When he talks about Turkey’s failing demographics, though, Erdogan is speaking from the heart. Turkey’s Kurdish citizens continue to have three or four children while ethnic Turks have fewer than two. By the early 2040s, most of Turkey’s young people will come from Kurdish-speaking homes. The Kurdish-majority Southeast inevitably will break away. Erdogan’s hapless battle against the inevitable motivates the sometimes bewildering twists and turns of Turkish policy.

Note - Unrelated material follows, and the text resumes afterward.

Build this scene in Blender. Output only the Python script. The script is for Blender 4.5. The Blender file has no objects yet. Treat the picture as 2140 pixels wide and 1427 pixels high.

Goldman also provides the stark evidence of birth rates by province in Turkey, based on data from Turkstat, the official statistics agencies. Check it out:


 Readers of my book will be familiar with my reference to a paper by Turkish demographers Oğuz Işiz and M. Melih Pinarcioğlu, in which they discuss this issue in detail. That paper is behind a subscription, but here's its essence, which is similar to the point that Goldman is making in the Asia Times article:
The fertility decline that Turkey has gone through in the last few decades is characterised by sharp regional inequalities, with western regions representing patterns akin to developed countries and those in the east resembling “third-world” countries, while central regions represent an in-between case. With the help of geographically weighted regression (GWR), this article is an attempt to set up a model of causal relationships that could account for the regional fertility differentials. The results indicate that the fertility decline is not a single and all-embracing process covering all regions. On the contrary, there are regions differentiated qualitatively from each other in terms of the underlying causes of the existing fertility levels.
Their analysis suggests that the explanations are more complex than just a simple Turkish/Kurdish divide, but it seems unlikely that Erdogan is interested in those subtleties of the real world.